> AIM
In the entries below, print exactly the lines from the first through the one with "mb.build('batten', M['redtim'], awning)", both included, and none of the pictures.

> DATA LISTING
----
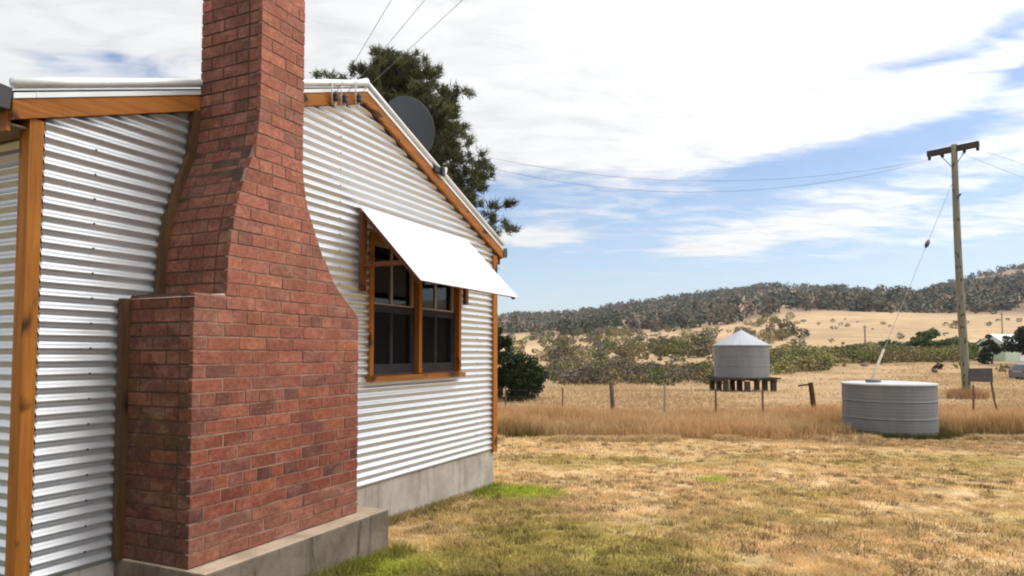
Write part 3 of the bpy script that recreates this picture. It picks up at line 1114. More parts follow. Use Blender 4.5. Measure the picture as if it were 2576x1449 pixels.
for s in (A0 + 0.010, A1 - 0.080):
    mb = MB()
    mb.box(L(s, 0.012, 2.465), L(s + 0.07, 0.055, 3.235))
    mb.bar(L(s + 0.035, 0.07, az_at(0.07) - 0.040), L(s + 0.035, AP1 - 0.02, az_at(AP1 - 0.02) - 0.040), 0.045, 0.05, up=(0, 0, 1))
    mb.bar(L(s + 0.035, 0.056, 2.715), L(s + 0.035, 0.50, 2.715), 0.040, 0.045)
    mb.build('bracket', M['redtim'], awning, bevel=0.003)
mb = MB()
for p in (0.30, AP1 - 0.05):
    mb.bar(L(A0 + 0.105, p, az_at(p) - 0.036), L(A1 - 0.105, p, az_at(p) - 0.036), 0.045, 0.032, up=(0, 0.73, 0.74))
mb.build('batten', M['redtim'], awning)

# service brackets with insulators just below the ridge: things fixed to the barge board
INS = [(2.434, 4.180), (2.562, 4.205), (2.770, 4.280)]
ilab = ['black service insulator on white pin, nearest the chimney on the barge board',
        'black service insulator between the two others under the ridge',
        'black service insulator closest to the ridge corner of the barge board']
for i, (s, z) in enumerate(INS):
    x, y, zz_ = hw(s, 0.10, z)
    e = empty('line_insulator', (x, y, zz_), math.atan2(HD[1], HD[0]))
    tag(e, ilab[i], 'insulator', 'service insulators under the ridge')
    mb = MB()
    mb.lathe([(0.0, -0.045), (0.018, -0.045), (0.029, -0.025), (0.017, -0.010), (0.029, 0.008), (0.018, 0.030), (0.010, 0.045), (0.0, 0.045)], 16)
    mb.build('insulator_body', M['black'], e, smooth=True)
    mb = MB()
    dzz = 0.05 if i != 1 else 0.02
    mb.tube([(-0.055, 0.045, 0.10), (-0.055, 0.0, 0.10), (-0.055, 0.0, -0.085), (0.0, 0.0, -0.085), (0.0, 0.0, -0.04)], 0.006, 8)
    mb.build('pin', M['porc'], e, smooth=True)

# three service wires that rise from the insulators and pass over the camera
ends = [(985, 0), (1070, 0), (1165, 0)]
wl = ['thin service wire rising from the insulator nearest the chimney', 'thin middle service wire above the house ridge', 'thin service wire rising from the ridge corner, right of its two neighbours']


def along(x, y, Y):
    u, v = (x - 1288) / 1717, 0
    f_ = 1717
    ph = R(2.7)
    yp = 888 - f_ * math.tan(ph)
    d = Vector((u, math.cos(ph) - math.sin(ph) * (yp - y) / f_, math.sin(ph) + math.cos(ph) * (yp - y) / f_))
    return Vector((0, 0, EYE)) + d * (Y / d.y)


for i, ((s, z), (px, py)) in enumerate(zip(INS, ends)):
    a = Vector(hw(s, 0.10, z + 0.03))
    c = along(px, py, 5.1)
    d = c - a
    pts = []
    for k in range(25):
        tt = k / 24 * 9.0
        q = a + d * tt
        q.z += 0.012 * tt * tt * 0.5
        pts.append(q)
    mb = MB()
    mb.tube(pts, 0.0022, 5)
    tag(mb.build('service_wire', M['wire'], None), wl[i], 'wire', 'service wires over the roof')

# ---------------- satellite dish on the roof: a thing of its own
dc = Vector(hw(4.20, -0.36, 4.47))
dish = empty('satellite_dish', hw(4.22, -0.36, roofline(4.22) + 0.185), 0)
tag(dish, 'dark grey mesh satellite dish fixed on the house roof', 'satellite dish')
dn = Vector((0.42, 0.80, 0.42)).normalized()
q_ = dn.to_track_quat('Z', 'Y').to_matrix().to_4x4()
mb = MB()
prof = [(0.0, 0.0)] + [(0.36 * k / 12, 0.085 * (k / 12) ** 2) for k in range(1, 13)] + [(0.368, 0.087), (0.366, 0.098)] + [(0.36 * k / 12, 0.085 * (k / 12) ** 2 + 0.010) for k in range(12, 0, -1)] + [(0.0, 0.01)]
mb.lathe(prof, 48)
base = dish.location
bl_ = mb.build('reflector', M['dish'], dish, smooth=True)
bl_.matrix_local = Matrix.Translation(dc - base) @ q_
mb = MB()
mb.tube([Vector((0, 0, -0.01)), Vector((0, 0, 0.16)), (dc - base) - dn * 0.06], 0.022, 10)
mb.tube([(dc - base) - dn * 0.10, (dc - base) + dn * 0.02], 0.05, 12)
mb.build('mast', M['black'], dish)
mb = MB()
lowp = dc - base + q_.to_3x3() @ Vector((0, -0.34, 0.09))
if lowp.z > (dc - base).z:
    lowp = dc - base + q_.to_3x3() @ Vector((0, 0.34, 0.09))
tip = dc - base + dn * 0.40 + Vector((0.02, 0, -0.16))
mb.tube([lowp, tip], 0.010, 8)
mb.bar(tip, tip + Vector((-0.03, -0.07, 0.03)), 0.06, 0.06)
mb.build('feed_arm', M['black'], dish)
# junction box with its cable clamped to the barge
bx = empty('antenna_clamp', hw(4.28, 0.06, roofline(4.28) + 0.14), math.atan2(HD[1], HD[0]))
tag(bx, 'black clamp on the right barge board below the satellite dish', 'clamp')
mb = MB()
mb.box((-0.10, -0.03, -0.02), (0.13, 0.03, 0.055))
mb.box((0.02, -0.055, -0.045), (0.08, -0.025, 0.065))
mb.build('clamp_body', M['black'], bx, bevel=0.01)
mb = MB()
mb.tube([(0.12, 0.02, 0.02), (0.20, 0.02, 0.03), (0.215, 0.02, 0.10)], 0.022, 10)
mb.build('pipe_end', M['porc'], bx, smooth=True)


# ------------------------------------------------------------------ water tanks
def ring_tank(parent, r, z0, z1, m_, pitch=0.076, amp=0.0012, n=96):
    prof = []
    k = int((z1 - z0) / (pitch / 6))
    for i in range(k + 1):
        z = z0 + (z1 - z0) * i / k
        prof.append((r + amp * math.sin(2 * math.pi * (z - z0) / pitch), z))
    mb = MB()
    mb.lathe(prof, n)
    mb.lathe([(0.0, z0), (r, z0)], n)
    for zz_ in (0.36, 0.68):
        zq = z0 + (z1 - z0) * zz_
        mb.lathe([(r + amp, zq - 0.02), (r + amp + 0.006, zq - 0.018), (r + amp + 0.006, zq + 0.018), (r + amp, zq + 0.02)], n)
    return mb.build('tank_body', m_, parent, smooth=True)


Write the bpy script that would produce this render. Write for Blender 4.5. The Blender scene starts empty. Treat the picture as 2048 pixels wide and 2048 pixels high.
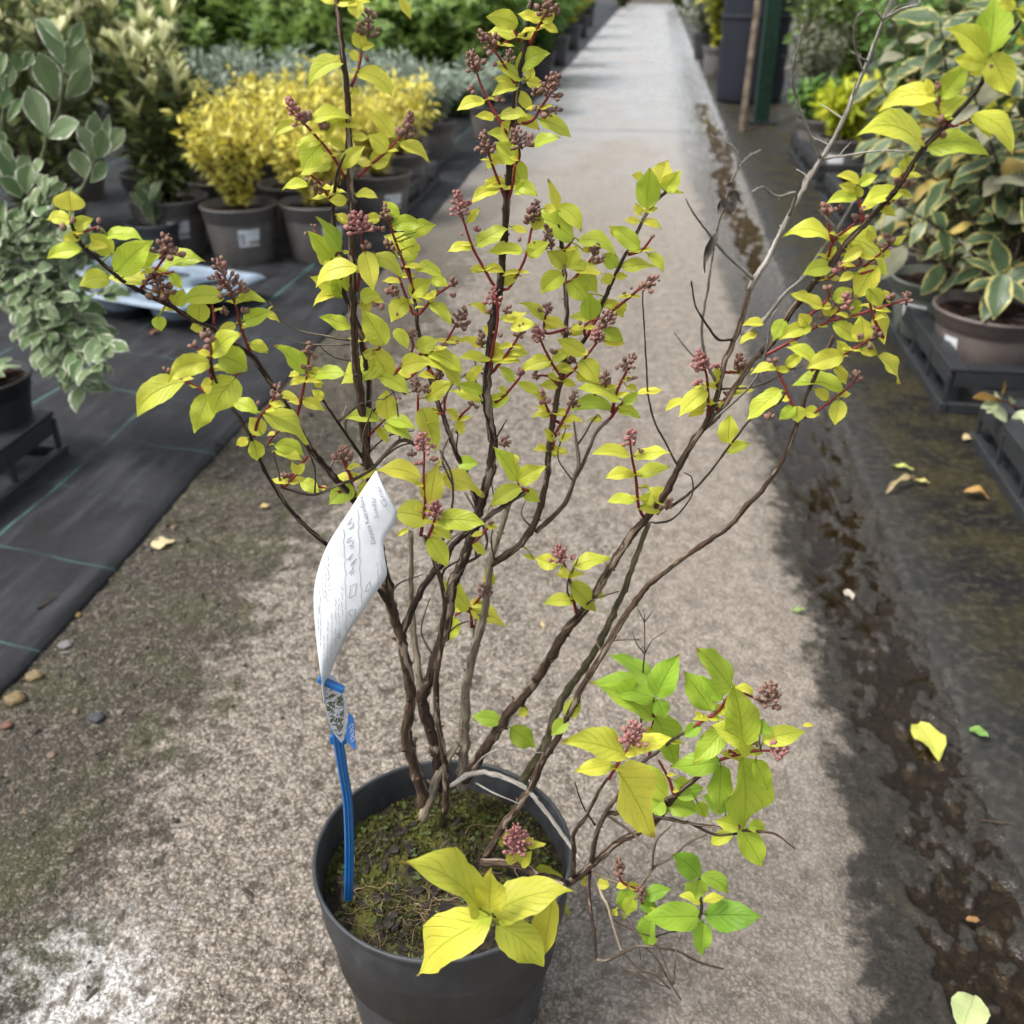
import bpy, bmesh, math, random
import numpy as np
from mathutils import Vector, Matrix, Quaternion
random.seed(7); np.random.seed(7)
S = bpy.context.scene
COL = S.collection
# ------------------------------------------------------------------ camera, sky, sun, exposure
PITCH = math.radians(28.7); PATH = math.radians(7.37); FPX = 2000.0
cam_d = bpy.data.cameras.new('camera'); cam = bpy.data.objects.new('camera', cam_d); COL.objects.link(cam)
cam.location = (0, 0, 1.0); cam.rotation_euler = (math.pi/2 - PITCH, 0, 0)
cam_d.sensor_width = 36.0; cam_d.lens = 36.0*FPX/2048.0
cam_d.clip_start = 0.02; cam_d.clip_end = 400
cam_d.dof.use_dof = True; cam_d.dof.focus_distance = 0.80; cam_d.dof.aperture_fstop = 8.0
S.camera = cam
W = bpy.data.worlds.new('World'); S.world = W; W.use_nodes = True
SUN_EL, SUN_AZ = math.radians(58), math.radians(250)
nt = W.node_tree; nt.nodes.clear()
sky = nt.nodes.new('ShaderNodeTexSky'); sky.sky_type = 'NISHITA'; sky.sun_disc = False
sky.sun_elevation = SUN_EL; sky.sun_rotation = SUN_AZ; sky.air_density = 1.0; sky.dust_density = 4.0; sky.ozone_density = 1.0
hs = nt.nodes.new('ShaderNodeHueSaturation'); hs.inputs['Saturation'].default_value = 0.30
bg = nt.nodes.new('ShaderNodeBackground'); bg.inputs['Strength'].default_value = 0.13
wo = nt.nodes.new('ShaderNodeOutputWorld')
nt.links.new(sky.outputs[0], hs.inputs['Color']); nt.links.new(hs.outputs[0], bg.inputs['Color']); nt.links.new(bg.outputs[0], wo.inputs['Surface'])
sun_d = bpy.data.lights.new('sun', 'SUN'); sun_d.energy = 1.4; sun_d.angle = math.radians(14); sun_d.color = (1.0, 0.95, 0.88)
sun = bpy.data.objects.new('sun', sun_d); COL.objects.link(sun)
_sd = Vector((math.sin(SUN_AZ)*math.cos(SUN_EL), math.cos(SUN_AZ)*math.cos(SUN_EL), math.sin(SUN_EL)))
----
> WRITTEN ANSWER
Write part 3 of the bpy script that recreates this picture. It picks up at line 1114. More parts follow. Use Blender 4.5. Measure the picture as if it were 2576x1449 pixels.
for s in (A0 + 0.010, A1 - 0.080):
    mb = MB()
    mb.box(L(s, 0.012, 2.465), L(s + 0.07, 0.055, 3.235))
    mb.bar(L(s + 0.035, 0.07, az_at(0.07) - 0.040), L(s + 0.035, AP1 - 0.02, az_at(AP1 - 0.02) - 0.040), 0.045, 0.05, up=(0, 0, 1))
    mb.bar(L(s + 0.035, 0.056, 2.715), L(s + 0.035, 0.50, 2.715), 0.040, 0.045)
    mb.build('bracket', M['redtim'], awning, bevel=0.003)
mb = MB()
for p in (0.30, AP1 - 0.05):
    mb.bar(L(A0 + 0.105, p, az_at(p) - 0.036), L(A1 - 0.105, p, az_at(p) - 0.036), 0.045, 0.032, up=(0, 0.73, 0.74))
mb.build('batten', M['redtim'], awning)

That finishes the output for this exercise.